Challenge =>
Write out every entry exactly as given, but omit the pictures.

╔══

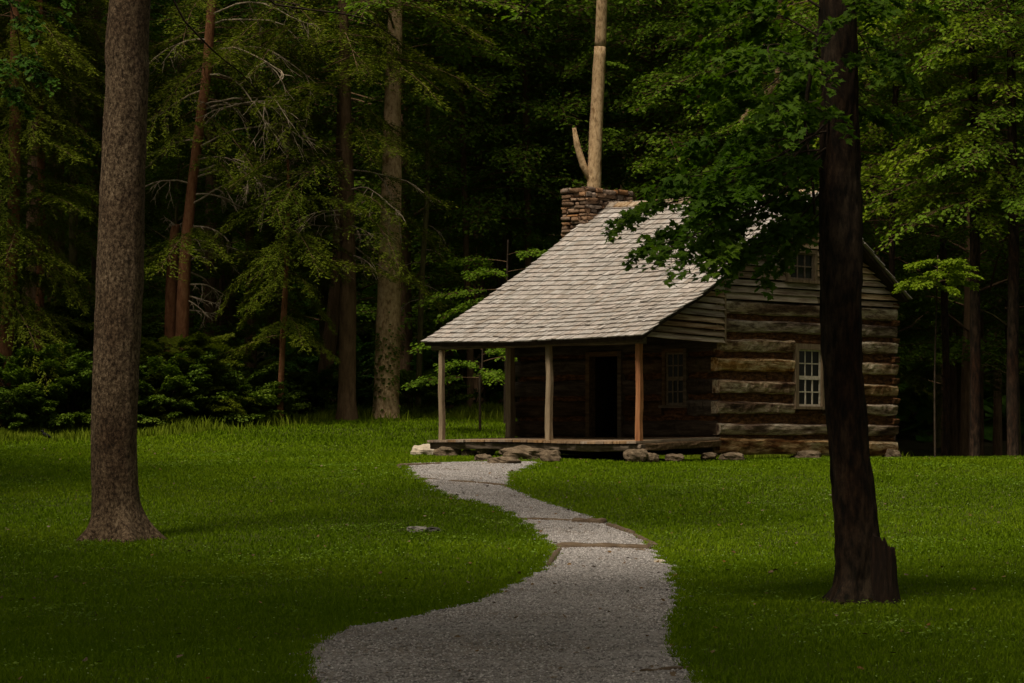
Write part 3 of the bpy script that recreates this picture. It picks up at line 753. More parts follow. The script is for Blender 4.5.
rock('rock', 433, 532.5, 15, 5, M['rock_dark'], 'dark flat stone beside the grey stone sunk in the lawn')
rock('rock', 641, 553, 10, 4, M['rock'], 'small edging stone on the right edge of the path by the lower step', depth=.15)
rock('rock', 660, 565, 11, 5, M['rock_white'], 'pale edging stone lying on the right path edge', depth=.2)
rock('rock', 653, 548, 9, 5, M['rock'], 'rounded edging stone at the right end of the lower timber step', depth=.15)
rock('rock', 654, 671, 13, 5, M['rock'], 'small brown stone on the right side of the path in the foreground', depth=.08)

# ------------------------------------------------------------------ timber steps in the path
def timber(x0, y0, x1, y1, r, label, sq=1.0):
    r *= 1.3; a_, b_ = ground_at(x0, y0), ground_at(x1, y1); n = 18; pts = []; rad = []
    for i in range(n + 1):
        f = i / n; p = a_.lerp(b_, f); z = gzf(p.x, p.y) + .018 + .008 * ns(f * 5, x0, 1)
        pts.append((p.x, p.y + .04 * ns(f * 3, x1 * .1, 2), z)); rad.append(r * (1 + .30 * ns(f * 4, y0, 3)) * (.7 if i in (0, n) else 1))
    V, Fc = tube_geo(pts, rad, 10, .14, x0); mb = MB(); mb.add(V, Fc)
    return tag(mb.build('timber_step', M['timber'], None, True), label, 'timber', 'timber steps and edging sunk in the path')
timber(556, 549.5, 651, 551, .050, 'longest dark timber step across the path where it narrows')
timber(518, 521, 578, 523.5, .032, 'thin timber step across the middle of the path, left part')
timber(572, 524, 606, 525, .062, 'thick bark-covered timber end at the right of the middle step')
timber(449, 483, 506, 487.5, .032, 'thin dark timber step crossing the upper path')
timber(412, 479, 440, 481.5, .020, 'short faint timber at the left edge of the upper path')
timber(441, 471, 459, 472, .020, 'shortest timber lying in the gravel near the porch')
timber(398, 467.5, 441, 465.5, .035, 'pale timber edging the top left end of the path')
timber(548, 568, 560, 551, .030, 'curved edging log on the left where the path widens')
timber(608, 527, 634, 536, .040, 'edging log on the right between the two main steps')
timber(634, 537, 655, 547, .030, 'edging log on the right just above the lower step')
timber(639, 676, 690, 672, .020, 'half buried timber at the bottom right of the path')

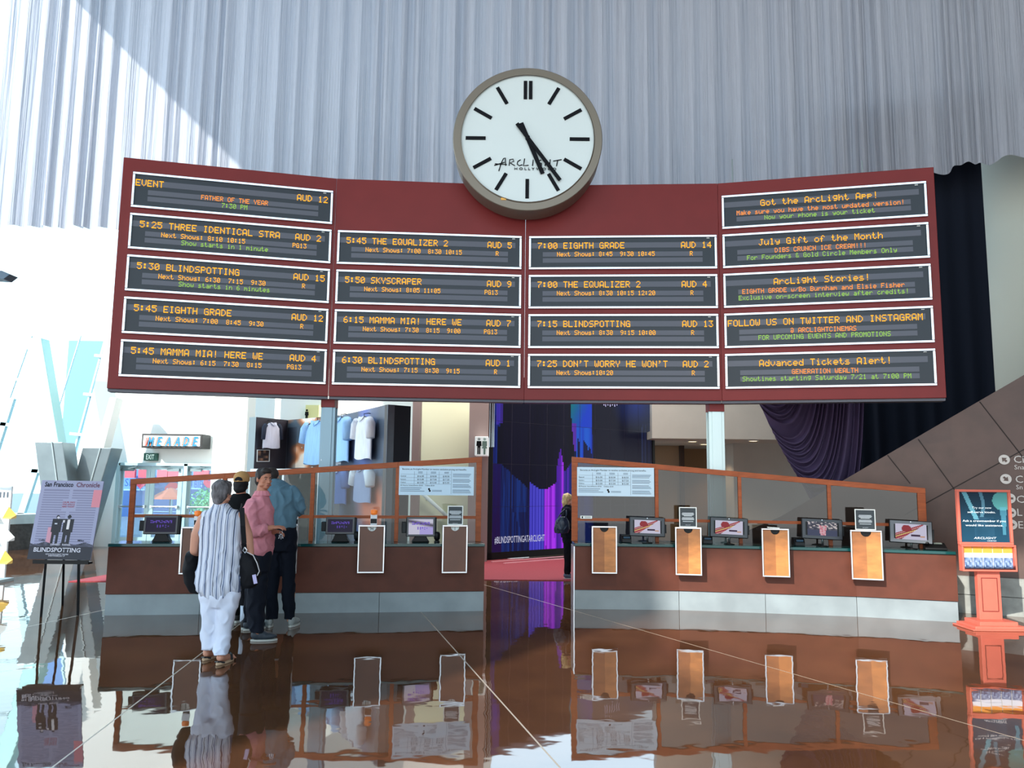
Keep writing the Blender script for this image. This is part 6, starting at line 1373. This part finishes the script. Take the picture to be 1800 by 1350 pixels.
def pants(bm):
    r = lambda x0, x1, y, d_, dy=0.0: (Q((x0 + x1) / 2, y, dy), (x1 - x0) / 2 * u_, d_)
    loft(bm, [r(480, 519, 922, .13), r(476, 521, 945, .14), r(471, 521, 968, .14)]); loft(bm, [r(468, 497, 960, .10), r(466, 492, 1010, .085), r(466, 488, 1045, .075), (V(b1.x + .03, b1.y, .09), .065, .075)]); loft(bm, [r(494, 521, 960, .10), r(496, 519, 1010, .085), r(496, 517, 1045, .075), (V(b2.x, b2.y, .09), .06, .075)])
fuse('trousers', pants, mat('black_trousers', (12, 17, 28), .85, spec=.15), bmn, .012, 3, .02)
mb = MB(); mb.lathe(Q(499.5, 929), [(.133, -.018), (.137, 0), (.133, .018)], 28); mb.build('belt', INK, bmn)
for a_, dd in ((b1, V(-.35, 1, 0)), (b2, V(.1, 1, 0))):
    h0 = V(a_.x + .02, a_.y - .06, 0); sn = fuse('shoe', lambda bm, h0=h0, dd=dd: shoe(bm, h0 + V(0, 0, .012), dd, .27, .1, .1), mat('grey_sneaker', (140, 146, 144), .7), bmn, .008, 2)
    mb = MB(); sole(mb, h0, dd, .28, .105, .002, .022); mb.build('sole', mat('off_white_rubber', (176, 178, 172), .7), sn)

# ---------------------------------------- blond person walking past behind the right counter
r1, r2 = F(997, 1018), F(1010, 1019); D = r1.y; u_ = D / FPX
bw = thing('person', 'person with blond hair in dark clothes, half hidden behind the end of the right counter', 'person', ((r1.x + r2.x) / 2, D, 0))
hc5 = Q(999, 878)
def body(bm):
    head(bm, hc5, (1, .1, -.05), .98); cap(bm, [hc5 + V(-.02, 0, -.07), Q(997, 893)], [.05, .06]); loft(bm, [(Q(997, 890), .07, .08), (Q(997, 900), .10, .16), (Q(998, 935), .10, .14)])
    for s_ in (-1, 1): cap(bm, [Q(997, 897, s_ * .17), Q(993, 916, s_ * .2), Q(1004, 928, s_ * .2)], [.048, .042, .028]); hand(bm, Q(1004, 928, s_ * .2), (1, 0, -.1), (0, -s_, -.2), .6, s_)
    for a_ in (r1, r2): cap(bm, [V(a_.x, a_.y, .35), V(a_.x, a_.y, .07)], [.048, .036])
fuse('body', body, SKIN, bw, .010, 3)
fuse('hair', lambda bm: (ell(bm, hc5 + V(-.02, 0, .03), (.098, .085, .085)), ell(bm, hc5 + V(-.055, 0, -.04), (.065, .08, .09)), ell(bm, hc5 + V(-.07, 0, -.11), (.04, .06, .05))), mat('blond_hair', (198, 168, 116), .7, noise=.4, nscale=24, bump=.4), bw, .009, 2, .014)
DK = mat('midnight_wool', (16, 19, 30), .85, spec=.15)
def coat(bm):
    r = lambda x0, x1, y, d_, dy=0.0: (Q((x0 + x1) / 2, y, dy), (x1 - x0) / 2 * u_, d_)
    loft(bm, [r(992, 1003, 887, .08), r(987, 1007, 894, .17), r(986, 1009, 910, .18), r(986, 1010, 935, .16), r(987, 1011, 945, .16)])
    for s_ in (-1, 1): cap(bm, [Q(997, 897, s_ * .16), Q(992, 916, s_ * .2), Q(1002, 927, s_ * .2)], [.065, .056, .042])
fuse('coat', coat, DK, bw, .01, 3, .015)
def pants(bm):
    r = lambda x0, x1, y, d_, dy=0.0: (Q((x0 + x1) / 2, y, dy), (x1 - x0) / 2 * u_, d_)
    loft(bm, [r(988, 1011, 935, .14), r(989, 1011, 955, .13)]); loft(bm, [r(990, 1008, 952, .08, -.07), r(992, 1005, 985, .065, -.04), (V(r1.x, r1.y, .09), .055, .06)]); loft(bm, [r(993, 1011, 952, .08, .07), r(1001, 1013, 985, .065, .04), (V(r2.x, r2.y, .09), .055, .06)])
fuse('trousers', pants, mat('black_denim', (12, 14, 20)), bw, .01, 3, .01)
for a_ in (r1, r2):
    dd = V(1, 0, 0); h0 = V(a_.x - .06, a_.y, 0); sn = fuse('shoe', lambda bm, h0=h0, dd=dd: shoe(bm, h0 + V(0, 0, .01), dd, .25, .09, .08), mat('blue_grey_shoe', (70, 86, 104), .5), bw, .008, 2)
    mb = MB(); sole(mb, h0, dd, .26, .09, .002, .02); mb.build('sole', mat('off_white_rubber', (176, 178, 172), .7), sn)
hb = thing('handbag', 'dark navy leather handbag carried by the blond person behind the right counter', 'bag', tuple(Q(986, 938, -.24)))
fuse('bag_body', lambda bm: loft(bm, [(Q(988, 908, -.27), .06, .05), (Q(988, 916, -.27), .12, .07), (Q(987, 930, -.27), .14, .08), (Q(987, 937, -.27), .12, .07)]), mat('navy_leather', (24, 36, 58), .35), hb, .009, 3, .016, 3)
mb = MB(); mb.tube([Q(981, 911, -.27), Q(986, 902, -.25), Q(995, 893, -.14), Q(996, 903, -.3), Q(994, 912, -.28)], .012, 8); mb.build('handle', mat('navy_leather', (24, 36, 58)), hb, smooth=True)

╚══

Result of the exercise =>
Write part 3 of the bpy script that recreates this picture. It picks up at line 753. More parts follow. The script is for Blender 4.5.
rock('rock', 433, 532.5, 15, 5, M['rock_dark'], 'dark flat stone beside the grey stone sunk in the lawn')
rock('rock', 641, 553, 10, 4, M['rock'], 'small edging stone on the right edge of the path by the lower step', depth=.15)
rock('rock', 660, 565, 11, 5, M['rock_white'], 'pale edging stone lying on the right path edge', depth=.2)
rock('rock', 653, 548, 9, 5, M['rock'], 'rounded edging stone at the right end of the lower timber step', depth=.15)
rock('rock', 654, 671, 13, 5, M['rock'], 'small brown stone on the right side of the path in the foreground', depth=.08)

# ------------------------------------------------------------------ timber steps in the path
def timber(x0, y0, x1, y1, r, label, sq=1.0):
    r *= 1.3; a_, b_ = ground_at(x0, y0), ground_at(x1, y1); n = 18; pts = []; rad = []
    for i in range(n + 1):
        f = i / n; p = a_.lerp(b_, f); z = gzf(p.x, p.y) + .018 + .008 * ns(f * 5, x0, 1)
        pts.append((p.x, p.y + .04 * ns(f * 3, x1 * .1, 2), z)); rad.append(r * (1 + .30 * ns(f * 4, y0, 3)) * (.7 if i in (0, n) else 1))
    V, Fc = tube_geo(pts, rad, 10, .14, x0); mb = MB(); mb.add(V, Fc)
    return tag(mb.build('timber_step', M['timber'], None, True), label, 'timber', 'timber steps and edging sunk in the path')
timber(556, 549.5, 651, 551, .050, 'longest dark timber step across the path where it narrows')
timber(518, 521, 578, 523.5, .032, 'thin timber step across the middle of the path, left part')
timber(572, 524, 606, 525, .062, 'thick bark-covered timber end at the right of the middle step')
timber(449, 483, 506, 487.5, .032, 'thin dark timber step crossing the upper path')
timber(412, 479, 440, 481.5, .020, 'short faint timber at the left edge of the upper path')
timber(441, 471, 459, 472, .020, 'shortest timber lying in the gravel near the porch')
timber(398, 467.5, 441, 465.5, .035, 'pale timber edging the top left end of the path')
timber(548, 568, 560, 551, .030, 'curved edging log on the left where the path widens')
timber(608, 527, 634, 536, .040, 'edging log on the right between the two main steps')
timber(634, 537, 655, 547, .030, 'edging log on the right just above the lower step')
timber(639, 676, 690, 672, .020, 'half buried timber at the bottom right of the path')

Keep writing the Blender script for this image. This is part 6, starting at line 1373. This part finishes the script. Take the picture to be 1800 by 1350 pixels.
def pants(bm):
    r = lambda x0, x1, y, d_, dy=0.0: (Q((x0 + x1) / 2, y, dy), (x1 - x0) / 2 * u_, d_)
    loft(bm, [r(480, 519, 922, .13), r(476, 521, 945, .14), r(471, 521, 968, .14)]); loft(bm, [r(468, 497, 960, .10), r(466, 492, 1010, .085), r(466, 488, 1045, .075), (V(b1.x + .03, b1.y, .09), .065, .075)]); loft(bm, [r(494, 521, 960, .10), r(496, 519, 1010, .085), r(496, 517, 1045, .075), (V(b2.x, b2.y, .09), .06, .075)])
fuse('trousers', pants, mat('black_trousers', (12, 17, 28), .85, spec=.15), bmn, .012, 3, .02)
mb = MB(); mb.lathe(Q(499.5, 929), [(.133, -.018), (.137, 0), (.133, .018)], 28); mb.build('belt', INK, bmn)
for a_, dd in ((b1, V(-.35, 1, 0)), (b2, V(.1, 1, 0))):
    h0 = V(a_.x + .02, a_.y - .06, 0); sn = fuse('shoe', lambda bm, h0=h0, dd=dd: shoe(bm, h0 + V(0, 0, .012), dd, .27, .1, .1), mat('grey_sneaker', (140, 146, 144), .7), bmn, .008, 2)
    mb = MB(); sole(mb, h0, dd, .28, .105, .002, .022); mb.build('sole', mat('off_white_rubber', (176, 178, 172), .7), sn)

# ---------------------------------------- blond person walking past behind the right counter
r1, r2 = F(997, 1018), F(1010, 1019); D = r1.y; u_ = D / FPX
bw = thing('person', 'person with blond hair in dark clothes, half hidden behind the end of the right counter', 'person', ((r1.x + r2.x) / 2, D, 0))
hc5 = Q(999, 878)
def body(bm):
    head(bm, hc5, (1, .1, -.05), .98); cap(bm, [hc5 + V(-.02, 0, -.07), Q(997, 893)], [.05, .06]); loft(bm, [(Q(997, 890), .07, .08), (Q(997, 900), .10, .16), (Q(998, 935), .10, .14)])
    for s_ in (-1, 1): cap(bm, [Q(997, 897, s_ * .17), Q(993, 916, s_ * .2), Q(1004, 928, s_ * .2)], [.048, .042, .028]); hand(bm, Q(1004, 928, s_ * .2), (1, 0, -.1), (0, -s_, -.2), .6, s_)
    for a_ in (r1, r2): cap(bm, [V(a_.x, a_.y, .35), V(a_.x, a_.y, .07)], [.048, .036])
fuse('body', body, SKIN, bw, .010, 3)
fuse('hair', lambda bm: (ell(bm, hc5 + V(-.02, 0, .03), (.098, .085, .085)), ell(bm, hc5 + V(-.055, 0, -.04), (.065, .08, .09)), ell(bm, hc5 + V(-.07, 0, -.11), (.04, .06, .05))), mat('blond_hair', (198, 168, 116), .7, noise=.4, nscale=24, bump=.4), bw, .009, 2, .014)
DK = mat('midnight_wool', (16, 19, 30), .85, spec=.15)
def coat(bm):
    r = lambda x0, x1, y, d_, dy=0.0: (Q((x0 + x1) / 2, y, dy), (x1 - x0) / 2 * u_, d_)
    loft(bm, [r(992, 1003, 887, .08), r(987, 1007, 894, .17), r(986, 1009, 910, .18), r(986, 1010, 935, .16), r(987, 1011, 945, .16)])
    for s_ in (-1, 1): cap(bm, [Q(997, 897, s_ * .16), Q(992, 916, s_ * .2), Q(1002, 927, s_ * .2)], [.065, .056, .042])
fuse('coat', coat, DK, bw, .01, 3, .015)
def pants(bm):
    r = lambda x0, x1, y, d_, dy=0.0: (Q((x0 + x1) / 2, y, dy), (x1 - x0) / 2 * u_, d_)
    loft(bm, [r(988, 1011, 935, .14), r(989, 1011, 955, .13)]); loft(bm, [r(990, 1008, 952, .08, -.07), r(992, 1005, 985, .065, -.04), (V(r1.x, r1.y, .09), .055, .06)]); loft(bm, [r(993, 1011, 952, .08, .07), r(1001, 1013, 985, .065, .04), (V(r2.x, r2.y, .09), .055, .06)])
fuse('trousers', pants, mat('black_denim', (12, 14, 20)), bw, .01, 3, .01)
for a_ in (r1, r2):
    dd = V(1, 0, 0); h0 = V(a_.x - .06, a_.y, 0); sn = fuse('shoe', lambda bm, h0=h0, dd=dd: shoe(bm, h0 + V(0, 0, .01), dd, .25, .09, .08), mat('blue_grey_shoe', (70, 86, 104), .5), bw, .008, 2)
    mb = MB(); sole(mb, h0, dd, .26, .09, .002, .02); mb.build('sole', mat('off_white_rubber', (176, 178, 172), .7), sn)
hb = thing('handbag', 'dark navy leather handbag carried by the blond person behind the right counter', 'bag', tuple(Q(986, 938, -.24)))
fuse('bag_body', lambda bm: loft(bm, [(Q(988, 908, -.27), .06, .05), (Q(988, 916, -.27), .12, .07), (Q(987, 930, -.27), .14, .08), (Q(987, 937, -.27), .12, .07)]), mat('navy_leather', (24, 36, 58), .35), hb, .009, 3, .016, 3)
mb = MB(); mb.tube([Q(981, 911, -.27), Q(986, 902, -.25), Q(995, 893, -.14), Q(996, 903, -.3), Q(994, 912, -.28)], .012, 8); mb.build('handle', mat('navy_leather', (24, 36, 58)), hb, smooth=True)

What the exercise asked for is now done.